------ Given data ------

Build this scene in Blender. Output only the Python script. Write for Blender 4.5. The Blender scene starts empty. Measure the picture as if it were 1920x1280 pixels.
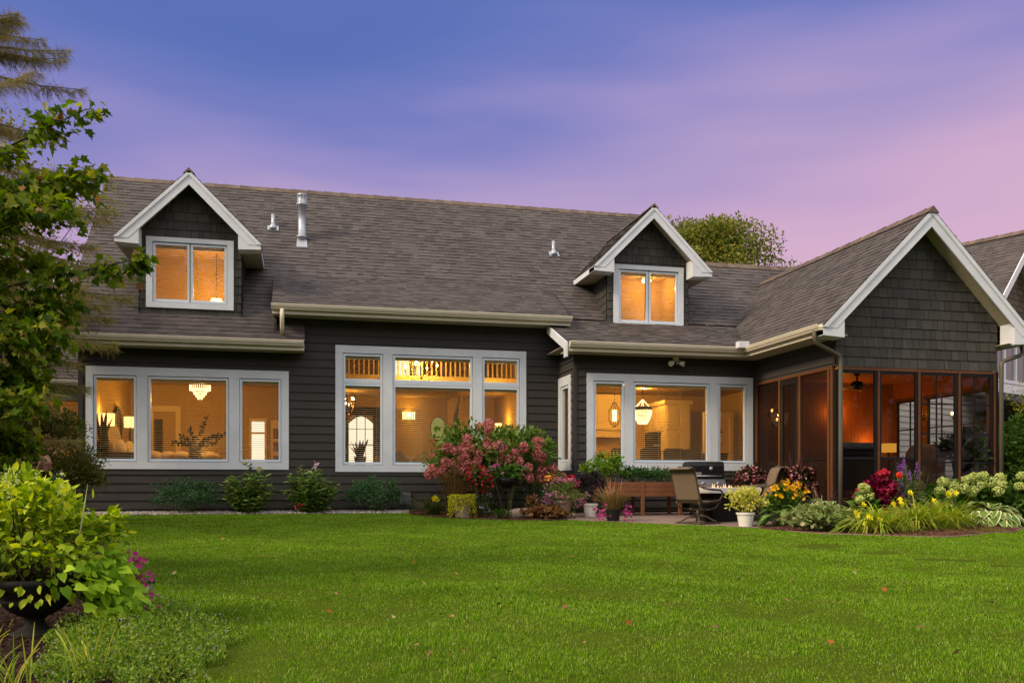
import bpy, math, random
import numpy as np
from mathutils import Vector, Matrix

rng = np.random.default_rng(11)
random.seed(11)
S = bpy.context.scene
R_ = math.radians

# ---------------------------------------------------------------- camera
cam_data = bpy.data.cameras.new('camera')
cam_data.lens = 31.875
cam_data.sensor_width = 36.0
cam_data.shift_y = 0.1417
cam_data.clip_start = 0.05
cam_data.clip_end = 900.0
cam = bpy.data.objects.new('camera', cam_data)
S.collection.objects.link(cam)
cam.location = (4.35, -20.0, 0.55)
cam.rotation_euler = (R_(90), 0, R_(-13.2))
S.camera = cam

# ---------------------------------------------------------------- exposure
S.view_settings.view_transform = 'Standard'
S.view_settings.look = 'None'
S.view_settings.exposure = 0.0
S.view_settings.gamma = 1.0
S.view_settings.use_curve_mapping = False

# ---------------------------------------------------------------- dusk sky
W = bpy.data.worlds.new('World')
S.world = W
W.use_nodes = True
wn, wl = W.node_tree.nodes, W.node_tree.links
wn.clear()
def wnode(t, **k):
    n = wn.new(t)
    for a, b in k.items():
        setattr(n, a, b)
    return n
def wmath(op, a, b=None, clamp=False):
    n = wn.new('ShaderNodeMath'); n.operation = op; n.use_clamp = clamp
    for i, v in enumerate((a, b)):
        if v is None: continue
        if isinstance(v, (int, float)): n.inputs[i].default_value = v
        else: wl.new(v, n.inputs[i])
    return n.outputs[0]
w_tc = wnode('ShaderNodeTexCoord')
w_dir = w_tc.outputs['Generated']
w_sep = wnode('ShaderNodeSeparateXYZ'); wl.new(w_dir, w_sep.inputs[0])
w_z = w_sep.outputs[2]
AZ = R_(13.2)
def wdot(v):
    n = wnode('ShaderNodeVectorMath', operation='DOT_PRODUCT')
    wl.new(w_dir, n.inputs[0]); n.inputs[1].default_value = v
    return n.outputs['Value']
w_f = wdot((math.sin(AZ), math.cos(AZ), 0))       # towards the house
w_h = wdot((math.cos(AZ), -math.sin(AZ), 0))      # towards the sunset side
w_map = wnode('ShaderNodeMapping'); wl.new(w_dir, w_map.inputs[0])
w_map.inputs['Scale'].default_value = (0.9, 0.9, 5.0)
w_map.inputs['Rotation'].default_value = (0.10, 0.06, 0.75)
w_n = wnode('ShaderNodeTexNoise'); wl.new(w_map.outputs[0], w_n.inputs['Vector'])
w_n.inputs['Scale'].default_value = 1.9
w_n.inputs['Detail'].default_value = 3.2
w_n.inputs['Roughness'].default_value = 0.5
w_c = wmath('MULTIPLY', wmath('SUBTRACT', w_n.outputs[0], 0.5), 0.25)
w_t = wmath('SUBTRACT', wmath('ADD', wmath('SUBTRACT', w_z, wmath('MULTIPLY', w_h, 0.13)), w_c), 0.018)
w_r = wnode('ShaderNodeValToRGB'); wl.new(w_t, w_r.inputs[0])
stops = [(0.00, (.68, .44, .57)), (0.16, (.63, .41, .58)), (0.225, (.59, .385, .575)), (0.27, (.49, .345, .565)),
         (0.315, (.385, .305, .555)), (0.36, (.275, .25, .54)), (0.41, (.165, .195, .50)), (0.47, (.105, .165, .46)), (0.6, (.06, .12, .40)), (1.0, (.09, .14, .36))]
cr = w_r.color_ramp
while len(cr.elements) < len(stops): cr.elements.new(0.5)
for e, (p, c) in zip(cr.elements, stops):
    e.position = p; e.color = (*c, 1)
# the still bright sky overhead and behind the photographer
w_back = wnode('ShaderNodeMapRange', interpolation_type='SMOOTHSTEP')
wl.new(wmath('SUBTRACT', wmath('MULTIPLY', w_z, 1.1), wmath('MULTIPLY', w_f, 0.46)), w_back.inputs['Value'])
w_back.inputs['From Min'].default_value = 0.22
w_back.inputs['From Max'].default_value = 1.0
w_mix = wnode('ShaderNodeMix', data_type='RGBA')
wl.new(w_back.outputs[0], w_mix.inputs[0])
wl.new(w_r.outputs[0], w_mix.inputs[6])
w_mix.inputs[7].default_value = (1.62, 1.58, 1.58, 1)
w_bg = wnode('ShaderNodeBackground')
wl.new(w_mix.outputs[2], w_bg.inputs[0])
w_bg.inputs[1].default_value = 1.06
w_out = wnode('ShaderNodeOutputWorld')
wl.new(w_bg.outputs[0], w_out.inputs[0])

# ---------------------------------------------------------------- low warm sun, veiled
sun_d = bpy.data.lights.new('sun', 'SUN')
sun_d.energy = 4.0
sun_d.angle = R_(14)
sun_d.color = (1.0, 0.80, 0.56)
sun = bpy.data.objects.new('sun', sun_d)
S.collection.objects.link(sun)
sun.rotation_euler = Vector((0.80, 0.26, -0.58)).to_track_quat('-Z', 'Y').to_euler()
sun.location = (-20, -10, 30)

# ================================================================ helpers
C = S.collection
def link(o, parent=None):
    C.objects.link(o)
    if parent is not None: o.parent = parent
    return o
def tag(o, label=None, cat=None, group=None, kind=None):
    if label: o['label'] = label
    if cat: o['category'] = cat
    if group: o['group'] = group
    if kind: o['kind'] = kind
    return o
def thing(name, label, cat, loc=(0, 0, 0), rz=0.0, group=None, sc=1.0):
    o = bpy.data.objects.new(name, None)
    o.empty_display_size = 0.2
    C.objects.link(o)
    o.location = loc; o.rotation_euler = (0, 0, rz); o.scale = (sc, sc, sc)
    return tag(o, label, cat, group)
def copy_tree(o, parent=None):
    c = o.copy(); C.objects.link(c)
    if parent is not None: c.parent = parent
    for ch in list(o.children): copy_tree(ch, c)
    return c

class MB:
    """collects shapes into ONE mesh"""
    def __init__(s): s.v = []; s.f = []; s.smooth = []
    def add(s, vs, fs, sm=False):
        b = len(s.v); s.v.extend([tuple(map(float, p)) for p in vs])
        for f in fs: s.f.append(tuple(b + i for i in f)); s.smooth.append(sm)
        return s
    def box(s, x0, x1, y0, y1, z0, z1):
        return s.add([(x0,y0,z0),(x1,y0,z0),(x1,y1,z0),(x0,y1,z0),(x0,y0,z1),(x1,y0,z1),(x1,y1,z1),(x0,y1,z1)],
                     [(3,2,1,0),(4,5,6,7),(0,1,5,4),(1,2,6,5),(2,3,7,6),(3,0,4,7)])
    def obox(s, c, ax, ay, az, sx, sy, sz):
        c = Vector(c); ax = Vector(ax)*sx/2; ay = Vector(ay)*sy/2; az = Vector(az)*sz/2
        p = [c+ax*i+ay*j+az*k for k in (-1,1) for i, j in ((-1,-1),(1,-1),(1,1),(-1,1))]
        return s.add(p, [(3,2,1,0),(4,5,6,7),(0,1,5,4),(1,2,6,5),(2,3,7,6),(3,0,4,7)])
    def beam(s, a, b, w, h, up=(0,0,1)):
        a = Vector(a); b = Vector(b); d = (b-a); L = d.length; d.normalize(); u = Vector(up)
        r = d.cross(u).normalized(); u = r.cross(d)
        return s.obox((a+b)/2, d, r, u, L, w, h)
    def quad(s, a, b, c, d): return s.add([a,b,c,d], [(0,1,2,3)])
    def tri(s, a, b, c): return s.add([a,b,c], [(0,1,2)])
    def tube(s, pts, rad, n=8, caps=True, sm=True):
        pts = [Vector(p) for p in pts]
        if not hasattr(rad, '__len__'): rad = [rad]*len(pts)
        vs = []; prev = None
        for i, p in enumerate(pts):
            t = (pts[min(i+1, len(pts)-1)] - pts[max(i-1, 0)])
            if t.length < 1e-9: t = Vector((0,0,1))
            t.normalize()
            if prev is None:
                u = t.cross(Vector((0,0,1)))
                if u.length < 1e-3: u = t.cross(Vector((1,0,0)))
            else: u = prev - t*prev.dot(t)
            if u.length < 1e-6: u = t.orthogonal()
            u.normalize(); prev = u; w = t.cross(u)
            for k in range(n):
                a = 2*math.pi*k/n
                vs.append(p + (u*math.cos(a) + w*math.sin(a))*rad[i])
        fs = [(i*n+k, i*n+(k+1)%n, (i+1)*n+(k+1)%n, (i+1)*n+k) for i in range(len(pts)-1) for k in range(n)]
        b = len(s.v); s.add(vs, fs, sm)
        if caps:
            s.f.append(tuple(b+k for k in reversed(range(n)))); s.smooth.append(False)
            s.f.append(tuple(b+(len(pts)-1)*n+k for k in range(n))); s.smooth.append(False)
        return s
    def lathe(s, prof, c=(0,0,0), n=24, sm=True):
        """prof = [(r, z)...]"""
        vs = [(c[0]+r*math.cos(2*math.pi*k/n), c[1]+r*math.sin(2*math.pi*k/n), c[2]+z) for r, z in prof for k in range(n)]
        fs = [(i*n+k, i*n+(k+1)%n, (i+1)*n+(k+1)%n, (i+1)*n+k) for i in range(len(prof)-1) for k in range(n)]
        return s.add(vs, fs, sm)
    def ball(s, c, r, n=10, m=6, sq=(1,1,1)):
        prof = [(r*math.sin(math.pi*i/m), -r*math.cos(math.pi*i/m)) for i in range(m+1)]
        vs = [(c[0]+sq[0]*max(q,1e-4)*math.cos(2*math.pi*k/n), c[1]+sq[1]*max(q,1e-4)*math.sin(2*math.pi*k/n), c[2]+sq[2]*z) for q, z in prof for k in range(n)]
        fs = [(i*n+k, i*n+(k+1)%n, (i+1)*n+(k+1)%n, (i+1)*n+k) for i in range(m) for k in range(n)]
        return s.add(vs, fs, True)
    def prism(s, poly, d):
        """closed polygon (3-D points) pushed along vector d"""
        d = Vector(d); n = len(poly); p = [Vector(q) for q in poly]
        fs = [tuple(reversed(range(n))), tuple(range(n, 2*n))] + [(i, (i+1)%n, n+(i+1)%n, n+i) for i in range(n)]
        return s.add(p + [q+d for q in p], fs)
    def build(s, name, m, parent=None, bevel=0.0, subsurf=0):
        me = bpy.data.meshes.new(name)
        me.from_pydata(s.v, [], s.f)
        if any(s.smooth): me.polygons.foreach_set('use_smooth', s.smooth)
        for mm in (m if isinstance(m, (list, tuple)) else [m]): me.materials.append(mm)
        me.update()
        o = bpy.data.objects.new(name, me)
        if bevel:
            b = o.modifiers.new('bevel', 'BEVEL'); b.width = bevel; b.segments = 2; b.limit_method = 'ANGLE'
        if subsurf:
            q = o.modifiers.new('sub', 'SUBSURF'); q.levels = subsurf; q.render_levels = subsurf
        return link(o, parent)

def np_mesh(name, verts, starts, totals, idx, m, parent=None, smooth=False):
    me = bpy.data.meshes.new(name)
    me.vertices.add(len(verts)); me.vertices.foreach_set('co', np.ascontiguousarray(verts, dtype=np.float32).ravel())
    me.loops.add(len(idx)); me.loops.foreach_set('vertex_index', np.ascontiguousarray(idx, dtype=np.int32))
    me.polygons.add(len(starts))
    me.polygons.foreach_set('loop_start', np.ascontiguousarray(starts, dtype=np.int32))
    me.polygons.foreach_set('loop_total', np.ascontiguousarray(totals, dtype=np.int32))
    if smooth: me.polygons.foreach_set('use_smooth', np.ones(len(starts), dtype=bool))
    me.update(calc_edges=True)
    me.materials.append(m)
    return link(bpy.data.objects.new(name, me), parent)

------

Write out exactly the opening lines of the data, stopping after the line that holds "R_ = math.radians". Exclude pictures.

Build this scene in Blender. Output only the Python script. Write for Blender 4.5. The Blender scene starts empty. Measure the picture as if it were 1920x1280 pixels.
import bpy, math, random
import numpy as np
from mathutils import Vector, Matrix

rng = np.random.default_rng(11)
random.seed(11)
S = bpy.context.scene
R_ = math.radians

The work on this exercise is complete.